Understanding the Use of ESG Data

Interest in ESG data is on the rise, and many vendors are producing data sets, each with their own view and depth, captured around ESG pillars. Firms adding ESG to their data assets have begun either single or multi-sourcing data, creating a significant challenge around normalizing attributes and values across different vendor feeds. But how can they best manage this data when the notions of alignment or normalization don’t really apply? Creating gold copies and versions of truth from disparate versions of data for common records, a GoldenSource staple, don’t work in this case, but firms still need four things from their ESG data:

  • Transparency
  • Reliability
  • Materiality
  • Verifiability

To identify how best to manage the data, firms must understand how, and by whom, the data is being used.

How is the data being used?

This data is used within the organization for two main purposes:

  • Reporting
  • Investment decision making

Reporting requires the data to answer qualitative questions, or questions that have simple yes or no answers. Firms want to see if a certain company, for example, is adhering to the statements that it makes about its government’s environmental policy or statements that it made around climate.

Investment decision making seeks to answer quantitative questions, such as how a firm achieves a certain score or a certain data point and requires raw data to do so. From here, two important concepts come into play:

  • Materiality
  • Validity

The materiality of a data point identifies if there is any sort of investment impact based on the point, while validity identifies how reliable the produced point is.

Who is using this data?

There is a lot of interrogation on ESG data, with different groups of people within a firm doing assessments to identify if the data is reliable enough and/or does it produce the desired depth that they need.
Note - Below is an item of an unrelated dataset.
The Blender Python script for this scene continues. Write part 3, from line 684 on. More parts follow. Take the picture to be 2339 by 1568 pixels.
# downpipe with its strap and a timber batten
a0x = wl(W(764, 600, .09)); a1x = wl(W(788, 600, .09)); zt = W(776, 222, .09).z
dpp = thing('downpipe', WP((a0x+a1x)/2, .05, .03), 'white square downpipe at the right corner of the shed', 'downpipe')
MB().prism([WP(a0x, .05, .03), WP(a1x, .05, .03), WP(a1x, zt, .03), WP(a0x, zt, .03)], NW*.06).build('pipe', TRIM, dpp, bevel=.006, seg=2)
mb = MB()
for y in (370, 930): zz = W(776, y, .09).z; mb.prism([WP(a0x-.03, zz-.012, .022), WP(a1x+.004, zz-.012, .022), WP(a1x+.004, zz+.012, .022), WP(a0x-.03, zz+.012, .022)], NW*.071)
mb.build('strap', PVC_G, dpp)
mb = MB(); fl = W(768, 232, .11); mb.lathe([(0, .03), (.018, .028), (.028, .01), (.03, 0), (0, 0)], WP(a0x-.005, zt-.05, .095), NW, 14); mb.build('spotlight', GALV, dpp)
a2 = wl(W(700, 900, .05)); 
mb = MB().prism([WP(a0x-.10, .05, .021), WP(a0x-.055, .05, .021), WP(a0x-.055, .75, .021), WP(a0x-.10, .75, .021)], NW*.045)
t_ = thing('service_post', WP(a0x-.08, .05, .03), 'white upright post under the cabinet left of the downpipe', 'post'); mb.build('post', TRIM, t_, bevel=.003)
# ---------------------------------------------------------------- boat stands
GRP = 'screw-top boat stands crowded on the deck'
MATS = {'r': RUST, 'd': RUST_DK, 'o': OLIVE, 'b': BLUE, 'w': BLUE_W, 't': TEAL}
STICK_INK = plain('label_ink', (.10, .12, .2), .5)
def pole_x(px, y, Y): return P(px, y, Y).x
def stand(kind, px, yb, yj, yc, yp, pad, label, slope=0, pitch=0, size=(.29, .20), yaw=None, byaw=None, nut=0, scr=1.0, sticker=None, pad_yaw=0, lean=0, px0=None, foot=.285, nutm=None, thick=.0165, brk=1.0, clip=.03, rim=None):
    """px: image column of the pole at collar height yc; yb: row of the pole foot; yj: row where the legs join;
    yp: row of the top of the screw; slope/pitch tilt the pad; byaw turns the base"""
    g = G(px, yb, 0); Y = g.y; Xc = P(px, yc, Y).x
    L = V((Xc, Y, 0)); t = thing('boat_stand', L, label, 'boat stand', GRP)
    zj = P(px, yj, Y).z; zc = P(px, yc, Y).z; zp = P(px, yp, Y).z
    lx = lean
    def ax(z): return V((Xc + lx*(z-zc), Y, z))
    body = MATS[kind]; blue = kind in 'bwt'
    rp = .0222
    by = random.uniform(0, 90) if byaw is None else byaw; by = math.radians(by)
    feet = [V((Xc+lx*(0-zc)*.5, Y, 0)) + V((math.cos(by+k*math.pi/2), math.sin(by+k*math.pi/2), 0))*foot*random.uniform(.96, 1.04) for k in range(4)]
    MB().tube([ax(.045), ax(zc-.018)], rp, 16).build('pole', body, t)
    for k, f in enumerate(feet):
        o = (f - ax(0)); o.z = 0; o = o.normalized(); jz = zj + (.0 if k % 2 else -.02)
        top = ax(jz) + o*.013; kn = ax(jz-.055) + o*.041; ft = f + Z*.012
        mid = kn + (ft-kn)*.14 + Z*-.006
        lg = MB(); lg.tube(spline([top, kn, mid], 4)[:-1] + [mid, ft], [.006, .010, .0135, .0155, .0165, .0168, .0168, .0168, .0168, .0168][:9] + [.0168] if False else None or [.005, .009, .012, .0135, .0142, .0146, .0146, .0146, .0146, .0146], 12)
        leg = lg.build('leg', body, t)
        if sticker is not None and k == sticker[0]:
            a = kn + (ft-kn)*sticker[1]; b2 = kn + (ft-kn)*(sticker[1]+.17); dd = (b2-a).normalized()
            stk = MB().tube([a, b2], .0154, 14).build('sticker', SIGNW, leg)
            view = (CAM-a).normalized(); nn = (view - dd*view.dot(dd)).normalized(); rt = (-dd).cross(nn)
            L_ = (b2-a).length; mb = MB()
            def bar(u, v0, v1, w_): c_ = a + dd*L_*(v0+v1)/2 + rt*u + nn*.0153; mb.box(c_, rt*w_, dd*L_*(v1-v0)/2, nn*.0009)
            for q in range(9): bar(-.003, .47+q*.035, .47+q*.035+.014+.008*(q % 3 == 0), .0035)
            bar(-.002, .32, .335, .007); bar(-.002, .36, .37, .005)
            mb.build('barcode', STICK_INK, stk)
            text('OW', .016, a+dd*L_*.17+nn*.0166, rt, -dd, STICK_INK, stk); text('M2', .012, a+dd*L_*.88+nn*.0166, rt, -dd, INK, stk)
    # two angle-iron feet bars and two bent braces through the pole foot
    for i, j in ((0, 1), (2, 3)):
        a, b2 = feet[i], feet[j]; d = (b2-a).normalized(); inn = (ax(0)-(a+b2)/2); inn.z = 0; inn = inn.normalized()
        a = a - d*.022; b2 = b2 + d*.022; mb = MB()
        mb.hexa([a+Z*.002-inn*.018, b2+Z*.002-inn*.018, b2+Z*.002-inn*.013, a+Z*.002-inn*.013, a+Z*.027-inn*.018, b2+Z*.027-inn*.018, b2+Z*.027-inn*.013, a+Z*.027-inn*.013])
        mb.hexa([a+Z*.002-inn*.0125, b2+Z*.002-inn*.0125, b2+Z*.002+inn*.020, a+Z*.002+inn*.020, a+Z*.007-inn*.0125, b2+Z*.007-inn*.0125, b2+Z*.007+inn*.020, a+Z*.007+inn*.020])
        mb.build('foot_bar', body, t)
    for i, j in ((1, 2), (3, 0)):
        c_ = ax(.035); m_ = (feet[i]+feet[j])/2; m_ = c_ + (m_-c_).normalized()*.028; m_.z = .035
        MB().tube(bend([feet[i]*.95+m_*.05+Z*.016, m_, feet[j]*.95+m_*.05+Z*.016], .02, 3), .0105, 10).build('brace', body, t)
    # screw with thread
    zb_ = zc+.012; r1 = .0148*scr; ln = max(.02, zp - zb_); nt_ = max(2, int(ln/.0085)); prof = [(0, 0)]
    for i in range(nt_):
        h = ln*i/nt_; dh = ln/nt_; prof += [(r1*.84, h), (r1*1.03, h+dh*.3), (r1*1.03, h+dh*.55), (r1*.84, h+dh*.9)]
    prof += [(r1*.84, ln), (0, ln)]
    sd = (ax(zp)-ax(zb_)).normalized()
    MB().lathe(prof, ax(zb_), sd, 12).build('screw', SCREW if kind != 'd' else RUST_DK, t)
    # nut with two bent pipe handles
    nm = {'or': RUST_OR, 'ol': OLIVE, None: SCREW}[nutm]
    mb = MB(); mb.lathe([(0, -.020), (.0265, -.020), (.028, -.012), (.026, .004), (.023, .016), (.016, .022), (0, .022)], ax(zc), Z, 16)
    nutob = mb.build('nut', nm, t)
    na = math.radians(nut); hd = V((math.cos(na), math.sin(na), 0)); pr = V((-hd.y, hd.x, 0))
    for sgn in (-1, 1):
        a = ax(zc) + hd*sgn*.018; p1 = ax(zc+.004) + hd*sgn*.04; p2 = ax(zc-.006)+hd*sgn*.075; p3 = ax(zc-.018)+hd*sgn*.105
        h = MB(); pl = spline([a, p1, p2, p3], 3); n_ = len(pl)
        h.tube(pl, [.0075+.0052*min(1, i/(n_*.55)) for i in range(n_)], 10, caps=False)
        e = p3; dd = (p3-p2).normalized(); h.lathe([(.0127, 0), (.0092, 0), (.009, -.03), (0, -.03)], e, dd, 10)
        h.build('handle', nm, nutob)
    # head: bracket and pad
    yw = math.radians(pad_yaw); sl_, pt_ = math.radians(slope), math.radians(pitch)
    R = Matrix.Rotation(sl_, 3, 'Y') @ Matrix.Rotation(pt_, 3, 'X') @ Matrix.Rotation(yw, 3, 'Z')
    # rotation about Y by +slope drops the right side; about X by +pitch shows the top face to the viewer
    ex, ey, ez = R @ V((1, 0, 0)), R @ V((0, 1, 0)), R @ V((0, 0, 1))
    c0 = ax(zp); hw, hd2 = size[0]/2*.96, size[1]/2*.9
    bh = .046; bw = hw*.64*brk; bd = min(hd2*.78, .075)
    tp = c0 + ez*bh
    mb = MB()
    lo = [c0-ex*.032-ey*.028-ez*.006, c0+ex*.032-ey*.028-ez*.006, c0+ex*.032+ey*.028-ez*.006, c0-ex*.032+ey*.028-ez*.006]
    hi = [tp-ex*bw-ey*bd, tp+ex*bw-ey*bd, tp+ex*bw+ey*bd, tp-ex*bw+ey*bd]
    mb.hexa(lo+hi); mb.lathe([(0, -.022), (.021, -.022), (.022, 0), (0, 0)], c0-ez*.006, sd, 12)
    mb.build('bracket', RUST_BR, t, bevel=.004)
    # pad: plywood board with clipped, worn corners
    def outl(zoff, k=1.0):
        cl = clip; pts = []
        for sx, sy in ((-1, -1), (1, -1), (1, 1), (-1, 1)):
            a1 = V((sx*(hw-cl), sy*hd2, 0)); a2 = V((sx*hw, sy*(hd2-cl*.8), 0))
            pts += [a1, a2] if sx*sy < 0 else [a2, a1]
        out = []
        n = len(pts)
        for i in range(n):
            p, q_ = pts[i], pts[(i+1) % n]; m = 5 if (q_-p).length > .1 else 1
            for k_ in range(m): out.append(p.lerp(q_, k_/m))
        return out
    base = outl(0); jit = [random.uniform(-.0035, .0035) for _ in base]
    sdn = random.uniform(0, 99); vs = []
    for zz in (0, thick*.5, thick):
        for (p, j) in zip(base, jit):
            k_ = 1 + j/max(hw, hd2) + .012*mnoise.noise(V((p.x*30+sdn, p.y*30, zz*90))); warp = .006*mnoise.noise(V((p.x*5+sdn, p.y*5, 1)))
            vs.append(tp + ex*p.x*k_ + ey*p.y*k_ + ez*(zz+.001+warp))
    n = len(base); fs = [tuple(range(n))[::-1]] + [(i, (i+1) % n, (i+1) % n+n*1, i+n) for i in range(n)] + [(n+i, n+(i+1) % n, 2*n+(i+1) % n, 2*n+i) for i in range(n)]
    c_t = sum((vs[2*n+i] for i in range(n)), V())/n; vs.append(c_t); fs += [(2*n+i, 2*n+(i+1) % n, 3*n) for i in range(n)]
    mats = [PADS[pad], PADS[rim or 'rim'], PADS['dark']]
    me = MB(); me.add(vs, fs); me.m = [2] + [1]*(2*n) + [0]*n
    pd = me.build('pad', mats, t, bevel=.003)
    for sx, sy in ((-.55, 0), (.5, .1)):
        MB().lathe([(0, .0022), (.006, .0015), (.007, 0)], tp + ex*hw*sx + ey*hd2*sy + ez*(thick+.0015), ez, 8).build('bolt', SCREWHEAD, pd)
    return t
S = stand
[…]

What they’re trying to produce is transparent, comparable outcomes – compare ESG based investment strategies at the issue and portfolio level, assess ROI, then drive a decision based on that.

Data governance and technology teams have ownership of setting up scalable and reliable pipelines for ingestion, normalization and distribution,

Once the data is consumed, internal quant analytics teams will want access to the raw data points to assess materiality and validity. From there, they will continue with their own algorithmic extrapolation and validation. This is research oriented and will drive investment decisions.

Finally, the front office will need the data for reporting. They are the face of the data, providing transparency regarding scores and investment allocation so investors can hold them accountable. This is becoming more important as we sit on the cusp of a $35 trillion transfer of wealth from the baby boomer generation to Gen X, millennials and other younger generations, of which one-third of millennials often or exclusively use investments that take ESG factors into account.

How do I manage my ESG data?

The infrastructure that needs to be put in place to address these is similar to normal data management, but some of the workflows that run validations on the data don’t apply in the same ways because of the nature of the data. A reliable service must be created so data can be captured at all the necessary levels for the investments. For example, at the entity level the data is robust, but at the listing level it thins out, causing firms to miss more data points simply because they’re not captured in the data sets.

Fundamentally these are data driven issues, however scalable infrastructure that creates transparency, reliability, materiality, verifiability, and optimizes tech dollar spend in managing such pipelines is essential.